-- start of MATERIAL PROVIDED --

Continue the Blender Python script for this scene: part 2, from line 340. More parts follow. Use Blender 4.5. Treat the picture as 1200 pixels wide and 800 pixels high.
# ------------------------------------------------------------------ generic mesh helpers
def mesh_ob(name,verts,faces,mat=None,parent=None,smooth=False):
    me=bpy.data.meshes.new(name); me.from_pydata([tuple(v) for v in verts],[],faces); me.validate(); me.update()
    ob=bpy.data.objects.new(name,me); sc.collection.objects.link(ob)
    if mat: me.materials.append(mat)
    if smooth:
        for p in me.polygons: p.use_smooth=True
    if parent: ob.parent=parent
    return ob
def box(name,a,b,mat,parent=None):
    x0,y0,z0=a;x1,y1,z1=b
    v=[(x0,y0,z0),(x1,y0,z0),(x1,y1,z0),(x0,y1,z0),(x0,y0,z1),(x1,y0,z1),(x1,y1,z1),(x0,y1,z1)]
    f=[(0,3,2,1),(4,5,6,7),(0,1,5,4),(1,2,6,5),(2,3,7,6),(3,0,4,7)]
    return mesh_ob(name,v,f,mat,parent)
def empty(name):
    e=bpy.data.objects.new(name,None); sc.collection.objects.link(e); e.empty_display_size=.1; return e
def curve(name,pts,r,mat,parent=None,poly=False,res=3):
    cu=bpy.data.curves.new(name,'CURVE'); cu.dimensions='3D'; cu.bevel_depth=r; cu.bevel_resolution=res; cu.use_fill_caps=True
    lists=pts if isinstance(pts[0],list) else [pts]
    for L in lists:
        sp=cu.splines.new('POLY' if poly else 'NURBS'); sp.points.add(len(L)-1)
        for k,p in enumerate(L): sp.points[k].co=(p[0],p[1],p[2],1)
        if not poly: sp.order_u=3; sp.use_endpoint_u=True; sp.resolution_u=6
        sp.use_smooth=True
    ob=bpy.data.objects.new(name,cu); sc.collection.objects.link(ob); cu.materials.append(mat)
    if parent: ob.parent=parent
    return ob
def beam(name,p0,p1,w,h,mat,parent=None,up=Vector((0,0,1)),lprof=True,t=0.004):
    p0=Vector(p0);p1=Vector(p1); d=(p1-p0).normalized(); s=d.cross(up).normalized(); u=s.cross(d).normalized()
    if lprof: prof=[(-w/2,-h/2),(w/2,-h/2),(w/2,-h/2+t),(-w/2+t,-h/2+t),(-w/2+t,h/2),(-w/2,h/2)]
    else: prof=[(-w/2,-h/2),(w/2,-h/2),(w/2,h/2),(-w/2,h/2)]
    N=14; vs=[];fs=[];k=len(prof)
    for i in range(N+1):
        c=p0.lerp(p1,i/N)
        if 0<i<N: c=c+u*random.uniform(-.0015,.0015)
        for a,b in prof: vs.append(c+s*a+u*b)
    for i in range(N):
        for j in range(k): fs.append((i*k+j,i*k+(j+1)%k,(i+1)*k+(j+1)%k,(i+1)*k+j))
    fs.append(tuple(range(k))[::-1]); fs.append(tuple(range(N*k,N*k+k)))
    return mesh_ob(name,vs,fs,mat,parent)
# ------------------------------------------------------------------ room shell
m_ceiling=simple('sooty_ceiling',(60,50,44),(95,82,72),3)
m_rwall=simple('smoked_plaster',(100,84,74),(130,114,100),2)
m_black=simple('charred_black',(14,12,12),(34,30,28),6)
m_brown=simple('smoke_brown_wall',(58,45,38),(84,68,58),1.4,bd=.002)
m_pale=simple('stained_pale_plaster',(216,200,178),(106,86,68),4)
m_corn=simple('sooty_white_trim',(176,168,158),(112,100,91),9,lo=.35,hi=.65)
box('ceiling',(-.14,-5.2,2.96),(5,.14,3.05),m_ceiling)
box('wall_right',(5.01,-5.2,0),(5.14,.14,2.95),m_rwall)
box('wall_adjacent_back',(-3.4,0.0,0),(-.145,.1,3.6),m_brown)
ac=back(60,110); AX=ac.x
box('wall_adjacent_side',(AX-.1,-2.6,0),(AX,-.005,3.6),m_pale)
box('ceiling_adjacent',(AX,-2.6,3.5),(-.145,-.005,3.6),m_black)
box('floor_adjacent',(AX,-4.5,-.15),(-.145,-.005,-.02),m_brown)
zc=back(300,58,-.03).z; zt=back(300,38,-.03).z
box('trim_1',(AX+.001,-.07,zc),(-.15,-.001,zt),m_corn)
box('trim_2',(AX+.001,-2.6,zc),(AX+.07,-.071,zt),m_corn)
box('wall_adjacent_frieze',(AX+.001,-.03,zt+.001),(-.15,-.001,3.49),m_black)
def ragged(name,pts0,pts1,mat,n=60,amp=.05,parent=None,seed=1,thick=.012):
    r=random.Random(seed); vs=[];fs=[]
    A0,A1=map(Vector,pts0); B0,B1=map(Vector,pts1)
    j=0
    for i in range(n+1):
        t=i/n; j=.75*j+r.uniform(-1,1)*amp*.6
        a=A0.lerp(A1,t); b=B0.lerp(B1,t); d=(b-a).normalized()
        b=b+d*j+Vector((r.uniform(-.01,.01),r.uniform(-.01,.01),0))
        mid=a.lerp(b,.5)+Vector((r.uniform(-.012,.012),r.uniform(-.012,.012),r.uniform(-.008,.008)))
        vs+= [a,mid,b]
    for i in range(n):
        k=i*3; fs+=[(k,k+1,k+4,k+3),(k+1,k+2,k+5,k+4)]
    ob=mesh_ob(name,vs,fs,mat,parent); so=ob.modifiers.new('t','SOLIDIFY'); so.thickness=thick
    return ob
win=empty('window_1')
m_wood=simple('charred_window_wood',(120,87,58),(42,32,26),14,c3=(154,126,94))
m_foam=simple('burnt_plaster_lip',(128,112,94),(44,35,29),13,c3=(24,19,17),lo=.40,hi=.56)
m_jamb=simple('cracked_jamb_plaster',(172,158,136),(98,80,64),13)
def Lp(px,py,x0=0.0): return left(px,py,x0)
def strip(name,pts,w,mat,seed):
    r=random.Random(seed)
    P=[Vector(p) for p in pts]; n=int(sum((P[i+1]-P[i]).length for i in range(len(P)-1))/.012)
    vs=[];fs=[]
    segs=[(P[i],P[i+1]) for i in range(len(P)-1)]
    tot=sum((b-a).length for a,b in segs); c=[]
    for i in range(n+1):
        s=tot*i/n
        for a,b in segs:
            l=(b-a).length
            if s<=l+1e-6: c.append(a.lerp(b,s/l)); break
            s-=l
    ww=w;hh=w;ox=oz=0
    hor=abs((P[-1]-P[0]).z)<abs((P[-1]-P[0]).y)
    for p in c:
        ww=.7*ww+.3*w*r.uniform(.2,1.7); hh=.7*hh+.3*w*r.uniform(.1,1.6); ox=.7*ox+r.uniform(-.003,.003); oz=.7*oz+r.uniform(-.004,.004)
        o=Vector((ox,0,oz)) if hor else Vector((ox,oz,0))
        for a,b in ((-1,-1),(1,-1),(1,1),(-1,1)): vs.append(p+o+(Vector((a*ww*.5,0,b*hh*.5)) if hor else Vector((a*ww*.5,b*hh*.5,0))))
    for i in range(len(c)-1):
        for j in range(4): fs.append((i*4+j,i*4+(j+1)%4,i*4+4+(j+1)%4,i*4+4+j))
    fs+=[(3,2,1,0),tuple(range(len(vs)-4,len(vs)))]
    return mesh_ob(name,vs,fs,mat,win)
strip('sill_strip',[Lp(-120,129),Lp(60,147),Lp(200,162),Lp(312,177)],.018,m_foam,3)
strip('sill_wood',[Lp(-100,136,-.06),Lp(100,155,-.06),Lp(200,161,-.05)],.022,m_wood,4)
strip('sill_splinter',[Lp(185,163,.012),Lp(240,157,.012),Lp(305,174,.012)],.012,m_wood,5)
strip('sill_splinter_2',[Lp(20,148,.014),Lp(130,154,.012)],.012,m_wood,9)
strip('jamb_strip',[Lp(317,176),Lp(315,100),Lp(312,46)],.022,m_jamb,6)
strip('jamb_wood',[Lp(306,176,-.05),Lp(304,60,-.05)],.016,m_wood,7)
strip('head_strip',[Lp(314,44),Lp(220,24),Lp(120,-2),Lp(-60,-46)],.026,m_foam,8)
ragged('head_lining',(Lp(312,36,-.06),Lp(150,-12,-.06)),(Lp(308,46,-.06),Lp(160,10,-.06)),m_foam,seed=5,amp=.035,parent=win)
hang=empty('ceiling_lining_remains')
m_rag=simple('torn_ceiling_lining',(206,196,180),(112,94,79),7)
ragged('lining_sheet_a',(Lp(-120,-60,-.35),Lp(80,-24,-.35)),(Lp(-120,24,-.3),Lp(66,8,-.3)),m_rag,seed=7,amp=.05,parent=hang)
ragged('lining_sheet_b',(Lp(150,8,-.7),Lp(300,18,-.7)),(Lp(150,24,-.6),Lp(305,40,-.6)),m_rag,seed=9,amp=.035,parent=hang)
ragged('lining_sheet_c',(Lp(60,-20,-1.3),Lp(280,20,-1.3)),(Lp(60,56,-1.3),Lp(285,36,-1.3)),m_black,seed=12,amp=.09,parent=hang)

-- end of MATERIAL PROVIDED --

Reproduce, exactly as written, the stretch of lines whose first line is the one with "box('wall_adjacent_back',(-3.4,0.0,0),(-.145,.1,3.6),m_brown)" and whose last line is the one with "box('ceiling_adjacent',(AX,-2.6,3.5),(-.145,-.005,3.6),m_black)".

box('wall_adjacent_back',(-3.4,0.0,0),(-.145,.1,3.6),m_brown)
ac=back(60,110); AX=ac.x
box('wall_adjacent_side',(AX-.1,-2.6,0),(AX,-.005,3.6),m_pale)
box('ceiling_adjacent',(AX,-2.6,3.5),(-.145,-.005,3.6),m_black)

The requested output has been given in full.